Doch auch hinter der scheinbaren Konzilianz von Fellay steht eine klare Agenda: Am 29. April stellte der "Cheftheologe“ von Fellay, Pater Niklaus Pfluger, bei einem Vortrag im deutschen Hattersheim, klar: Die Verhandlungen der letzten Jahre hätten gezeigt, dass die "unterschiedlichen Standpunkte in zentralen Fragen der Kirchenlehre“ zwischen der Pius-Bruderschaft und Rom nicht überbrückt werden könnten. Dennoch habe sich, so Pfluger, gezeigt, dass Benedikt XVI. so sehr an einer "kanonischen Lösung für die Bruderschaft“ interessiert sei, dass er mit ihr ein Abkommen schließen wolle, auch wenn diese die von ihr bestrittenen Texte des Konzils sowie die nachkonziliare Messe nicht anerkennen. Pfluger unterstützt seinen Generaloberen Fellay in der Einschätzung, unter diesen Umständen sei es nicht möglich, das Angebot des Papstes abzulehnen. Aber, so Pfluger: Voraussetzung sei "selbstverständlich“, dass ein Abkommen die Zusicherung enthalte, "dass die Priesterbruderschaft St. Pius X. auch künftig in den strittigen Fragen vom Standpunkt Roms abweichen darf.“

Es sind diese weiter unversöhnlich klingenden Positionen, die Warner auf den Plan rufen. So erklärte gleichfalls am 29. April der renommierte Vatikanist Marco Politi im Interview mit dem WDR, Rom lasse sich von den Lefebvrianern vorführen: Der Vatikan habe nach und nach seine Positionen aufgegeben, so Politi. Auch Benedikt XVI. fordere nicht mehr, "was er noch als Kardinal Ratzinger mit Papst Johannes Paul II. von den Piusbrüdern verlangt hat.“ Neben der Liturgiereform sind es die Konzilserklärungen über Religions- und Gewissensfreiheit sowie über die Beziehungen zu den christlichen Kirchen und zu den anderen Weltreligionen, welche die Traditionalisten weiter klar ablehnen. Dabei hatte der vatikanische Ökumene-Minister, Kurienkardinal Kurt Koch, Ende April in Wien Journalisten gegenüber und Anfang Mai in Rom zum deutschen Bundestagsvizepräsidenten Wolfgang Thierse gemeint, eine Einigung mit den Piusbrüdern sei nicht möglich, ohne dass diese den genannten "Essentials“ des Konzils näher treten.

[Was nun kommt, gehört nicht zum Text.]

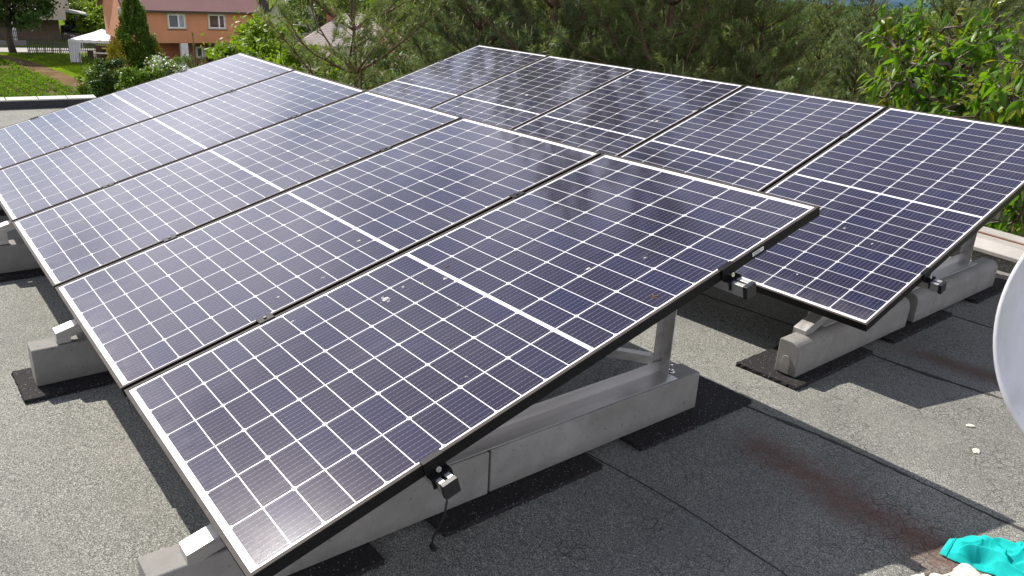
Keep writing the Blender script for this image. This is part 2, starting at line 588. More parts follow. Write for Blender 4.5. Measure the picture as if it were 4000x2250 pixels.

Breite innerkirchliche Opposition

Ein weiterer Vatikanist, John Allen vom US-Magazin National Catholic Reporter, berichtet von einer Tagung Anfang Mai an der römischen Opus-Dei-Universität Santa Croce, bei der die Verbindlichkeit des II. Vatikanums für alle, die in Gemeinschaft mit der katholischen Kirche sein wollten, betont wurde. Der Opus-Dei-Priester Johannes Grohe habe dort gefordert, dass alle, die in die katholische Kirche eintreten wollten, ein Glaubensbekenntnis, das die Aussagen des II. Vatikanums einschließt, ablegen müssten.

Dass sogar das Opus Dei einer Einigung mit den Piusbrüdern, gelinde gesagt, reserviert gegenübersteht, vermerken Beobachter mit Interesse. Ob diese breite Opposition aber den Papst beeindruckt? Die nächsten Tage werden darüber Klarheit bringen.